Oddball Illinois

Ticket to fantastic and eccentric

BOOKS | Anita Stienstra

Oddball Illinois: A Guide to 450 Really Strange Places, by Jerome Pohlen, is your ticket to the fantastic and eccentric in the land of Lincoln. The book offers interesting information about unusual people, locations and museums, oddities and bizarre histories from the Mississippi River banks of Quincy to Ashmore, and from Cairo to the streets of Chicago.

Have you always wondered where all the holy visitations in the Windy City took place? Oddball Illinois lists many. Maybe you remember the weeping Our Lady of the Underpass made famous in 2005. The location and story synopsis are in the book. Also in the volume is Our Lady of Cicero, the other weeping icon declared a miracle by eight Orthodox bishops in 1994.

Entries are condensed and brief for the most part, but intriguing and amusing. Each includes the address, direction, phone number, website, admission price and operating hours, if the information is available or if the venues are not free and open to the public.

Oddball Illinois reads like a travel guide to the fantastic. So if you are Ponce de Leon longing for hidden treasures and new discoveries calls, this book will be right up your alley.

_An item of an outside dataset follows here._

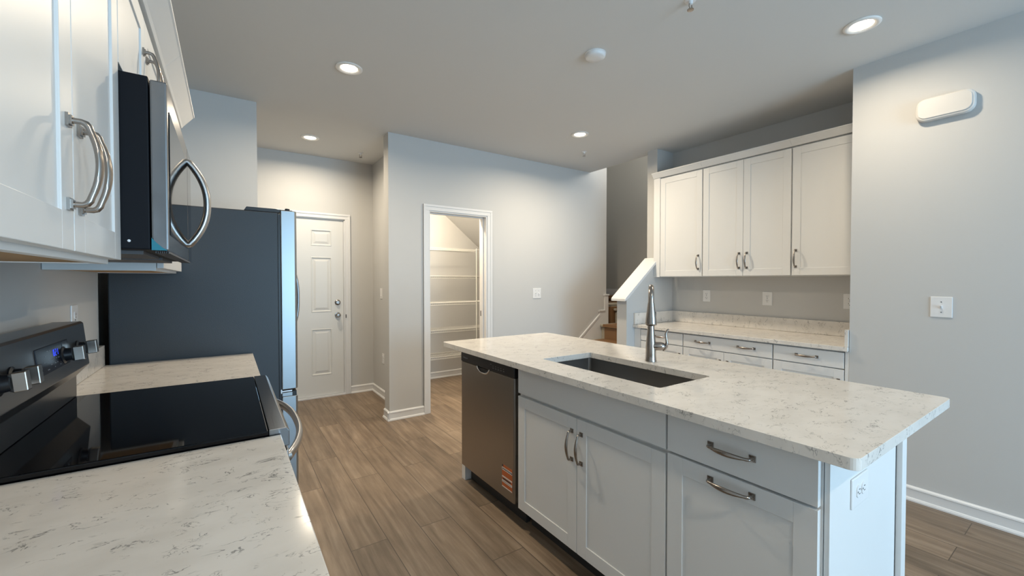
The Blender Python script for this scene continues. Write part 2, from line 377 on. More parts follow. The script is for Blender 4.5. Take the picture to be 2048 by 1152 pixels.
for cc in cols:
    for r in rows:
        q = MB(); x0, x1 = cc; z0, z1 = r
        def ring(i, y): return [q.bm.verts.new(v) for v in ((x0+i, y, z0+i), (x1-i, y, z0+i), (x1-i, y, z1-i), (x0+i, y, z1-i))]
        rs = [ring(0, 0.0), ring(0.004, -0.003), ring(0.010, -0.003), ring(0.016, 0.007), ring(0.026, 0.007), ring(0.050, 0.0005)]
        for a, b in zip(rs[:-1], rs[1:]):
            for k in range(4): q.bm.faces.new((a[k], a[(k+1) % 4], b[(k+1) % 4], b[k]))
        q.bm.faces.new(rs[-1]); q.bm.faces.new([q.bm.verts.new((v.co.x, 0.0095, v.co.z)) for v in rs[0]])
        q.build('panel', 'door', dr)
for zz, nm in ((0.915, 'door_knob'), (1.062, 'deadbolt')):
    kx = W_-0.066
    k = MB()
    if nm == 'door_knob':
        k.lathe([(0.0, -0.062), (0.016, -0.061), (0.025, -0.052), (0.027, -0.042), (0.022, -0.030), (0.012, -0.024), (0.011, -0.012), (0.031, -0.009), (0.033, 0.0)], (kx, 0, zz), 'Y')
    else:
        k.lathe([(0.0, -0.024), (0.017, -0.024), (0.019, -0.020), (0.020, -0.014), (0.031, -0.010), (0.033, 0.0)], (kx, 0, zz), 'Y')
    k.build(nm, 'nickel', dr, smooth=True)
tag(MB().box(DX1+0.002, DX1+0.010, YD-0.024, YD-0.018, 0.90, 0.94).build('strike_plate', 'slot'), 'tiny dark latch tab on the casing beside the door knob', 'strike plate')

# stairs
st = thing('staircase', 'carpeted staircase rising behind the half wall, treads covered in brown paper', 'stairs', (3.3, 3.44, 0))
st2 = thing('stair_landing', 'upper turning steps of the stairs, half hidden behind the half wall', 'stairs', (3.3, 3.44, 0))
def step(x0, x1, y0, y1, z0, z1, nose=0.03, st=st):
    r = MB()
    r.box(x0-3.3, x1-3.3, y0-3.44, y1-3.44, z0, z1-0.035)
    r.box(x0-3.3-nose, x1-3.3, y0-3.44, y1-3.44, z1-0.035, z1)
    o = r.build('step', 'carpet', st, bevel=0.012, seg=3)
    pw = MB(); pp = y0-3.44+0.09; pq = y1-3.44-0.06
    pw.box(x0-3.3-nose-0.004, x1-3.3-0.02, pp, pq, z1, z1+0.003)
    pw.box(x0-3.3-nose-0.004, x0-3.3-nose-0.001, pp, pq, z1-0.03, z1+0.003)
    pw.box(x0-3.3-0.004, x0-3.3-0.001, pp, pq, z0+0.02, z1-0.04)
    lab(pw.build('paper_cover', 'film', o, bevel=0.001), 'brown protective paper taped over the tread')
Y0s, Y1s = 2.95, YP-0.004
step(3.33, 3.60, Y0s, Y1s-0.018, 0.0, 0.19); step(3.585, 3.85, Y0s, Y1s-0.018, 0.0, 0.38); step(3.84, 4.10, Y0s, Y1s-0.018, 0, 0.57)
step(4.09, 4.42, Y0s, Y1s-0.018, 0, 0.76); 
step(4.452, 4.78, Y0s, 4.0, 0, 0.95, st=st2); step(4.812, 5.19, Y0s, 5.28, 0, 1.10, st=st2)
step(4.246, 4.78, 4.02, 5.28, 0, 1.02, st=st2)
lab(MB().box(0.955, 1.45, 0.572, 0.576, 0.10, 0.975).build('paper_cover', 'film', st2, bevel=0.001), 'brown protective paper on the turning riser')
sk = MB()
sk.prism([(3.2, 0), (3.2, 0.20), (4.07, 0.895), (4.07, 0.945), (4.165, 0.945), (4.165, 1.155), (4.235, 1.155), (4.235, 0.0)], 1, YP-0.014, YP)
sk.prism([(3.2, 0.175), (3.2, 0.20), (4.07, 0.895), (4.07, 0.865)], 1, YP-0.020, YP-0.012)
sk.box(4.045, 4.165, YP-0.022, YP-0.012, 0.925, 0.945); sk.box(4.14, 4.245, YP-0.022, YP-0.012, 1.135, 1.155)
struct(sk.build('trim_stair_skirt', 'trim', bevel=0.0015))
baseboard_up = MB().box(5.185, 5.2, YS+0.13, 5.3, 1.10, 1.20).build('baseboard_stair_landing', 'trim', bevel=0.002); struct(baseboard_up)

# ---------------------------------------------------------------- pulls and cabinets (local frame: front faces +x, width along +y)
def pull(parent, y, z, x=0.0, L=0.128, vertical=True, big=1.0):
    """bow pull: square backplates, short posts, arched flattened grip"""
    mb = MB(); h = L/2
    def P(u, out): return (x+out, y, z+u) if vertical else (x+out, y+u, z)
    for sgn in (-1, 1):
        c0 = P(sgn*h, 0); q = 0.0095
        mb.box(x-0.0005, x+0.004, c0[1]-q, c0[1]+q, c0[2]-q, c0[2]+q)
        mb.box(x+0.004, x+0.007, c0[1]-q*0.72, c0[1]+q*0.72, c0[2]-q*0.72, c0[2]+q*0.72)
    pts = [P(-h, 0.005), P(-h, 0.016), P(-h+0.002, 0.021), P(-h+0.007, 0.0245)]; rad = [0.0048, 0.0046, 0.0050, 0.0050]; fl = [1, 1, 1, 1]
    n = 12
    for i in range(n+1):
        u = -1 + 2*i/n; k = 1-u*u
        pts.append(P(u*(h-0.013), 0.0262+0.0100*k)); rad.append(0.0047+0.0006*k); fl.append(1+0.55*k)
    pts += [P(h-0.007, 0.0245), P(h-0.002, 0.021), P(h, 0.016), P(h, 0.005)]; rad += [0.0050, 0.0050, 0.0046, 0.0048]; fl += [1, 1, 1, 1]
    mb.tube(pts, rad, 12, flat=((0, 1, 0) if vertical else (0, 0, 1), fl))
    return mb.build('handle', 'nickel', parent, smooth=True)
def shaker(parent, name, y0, y1, z0, z1, st=0.058, th=0.020, x=0.0, slab=False, rec=0.0045):
    mb = MB()
    if slab: mb.box(x, x+th, y0, y1, z0, z1)
    else:
        mb.box(x, x+th, y0, y0+st, z0, z1); mb.box(x, x+th, y1-st, y1, z0, z1)
        mb.box(x, x+th, y0+st, y1-st, z0, z0+st); mb.box(x, x+th, y0+st, y1-st, z1-st, z1)
        mb.box(x+0.003, x+th-rec, y0+st-0.004, y1-st+0.004, z0+st-0.004, z1-st+0.004)
    return mb.build(name, 'cab', parent, bevel=0.0012)

# ---- left base run and countertops (fronts face +x at x = 0.08)
XF = 0.075
def base_left(y0, wd, label, nd):
    t = thing('base_cabinet', label, 'cabinet', (XF, y0, 0))
    MB().box(XL-XF+0.002, -0.001, 0, wd, 0.10, 0.889).build('body', 'cab', t, bevel=0.001)
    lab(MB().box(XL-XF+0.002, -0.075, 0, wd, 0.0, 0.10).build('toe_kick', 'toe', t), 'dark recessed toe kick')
    w1 = wd/nd
    for i in range(nd):
        a, b = i*w1+0.003, (i+1)*w1-0.003
        d = shaker(t, 'drawer', a, b, 0.735, 0.880, slab=True); pull(d, (a+b)/2, 0.808, 0.020, vertical=False)
        d = shaker(t, 'door', a, b, 0.12, 0.729); pull(d, b-0.03 if i % 2 == 0 else a+0.03, 0.65, 0.020)
    return t
base_left(0.36, 0.915, 'white base cabinet under the nearest left countertop, before the range', 2)
base_left(2.052, 0.758, 'white base cabinet between the range and the refrigerator', 2)
def slab(name, label, x0, x1, y0, y1, z0, z1, corners=()):
    mb = MB()
    r = 0.02
    def arc(cx, cy, a0): return [(cx+r*math.cos(a0+i*PI/12), cy+r*math.sin(a0+i*PI/12)) for i in range(7)]
    pts = []
    pts += arc(x0+r, y0+r, PI) if 'a' in corners else [(x0, y0)]
    pts += arc(x1-r, y0+r, 1.5*PI) if 'b' in corners else [(x1, y0)]
    pts += arc(x1-r, y1-r, 0) if 'c' in corners else [(x1, y1)]
    pts += arc(x0+r, y1-r, PI/2) if 'd' in corners else [(x0, y1)]
    mb.prism(pts, 2, z0, z1)
    return tag(mb.build(name, 'quartz', bevel=0.002), label, 'countertop')
def splash(parent, x0, x1, y0, y1, z0, z1):
    return MB().box(x0, x1, y0, y1, z0, z1).build('backsplash', 'quartz', parent, bevel=0.0015)
ct1 = slab('countertop', 'cream veined quartz countertop in the near left foreground, before the range', XL+0.001, 0.115, 0.15, 1.279, 0.890, 0.920)
splash(ct1, XL+0.001, XL+0.021, 0.15, 1.279, 0.921, 1.02)
ct2 = slab('countertop', 'small quartz countertop between the range and the dark refrigerator side', XL+0.001, 0.115, 2.049, 2.812, 0.890, 0.920)
splash(ct2, XL+0.001, XL+0.021, 2.049, 2.796, 0.921, 1.02)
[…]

With this reference, you can plan a week’s trip around the state or a weekend excursion to one specific town.

New experiences wait for you in places such as a humble little downstate eatery that cooks what many consider the tastiest burgers you will ever eat. Or a fun house menagerie, with scares and sillies like no other you have attended.

Or you might opt for a themed tour.

There is a small section in the book with “The Dead Circus Sideshow Tour” boasting 11 stops; another is called “The Mob Mania Tour.” Of course there’s plenty of “the world’s largest” or “the world’s first” to check out on your travels, too.

Four maps and two indexes will guide the way. One handy index lists attractions by town. The capital city, by the way, has 17 entries. Decatur has six; Taylorville, four; Lincoln three, along with other smaller community listings. You don’t have to travel far to get a start on your excursion to the odd in our state.

And even if you won’t be hitting the pavement anytime soon, it’s a fun, quirky 325page book to read. Published in May of this year by Chicago Review Press, the book is Pohlen’s second edition, the first printed in 2000. Pohlen is a Chicago editor and educational writer who has penned 10 travel guides.

Oddball Illinois’ cover price is $16.95. Available at bookstores everywhere, also available in electronic form.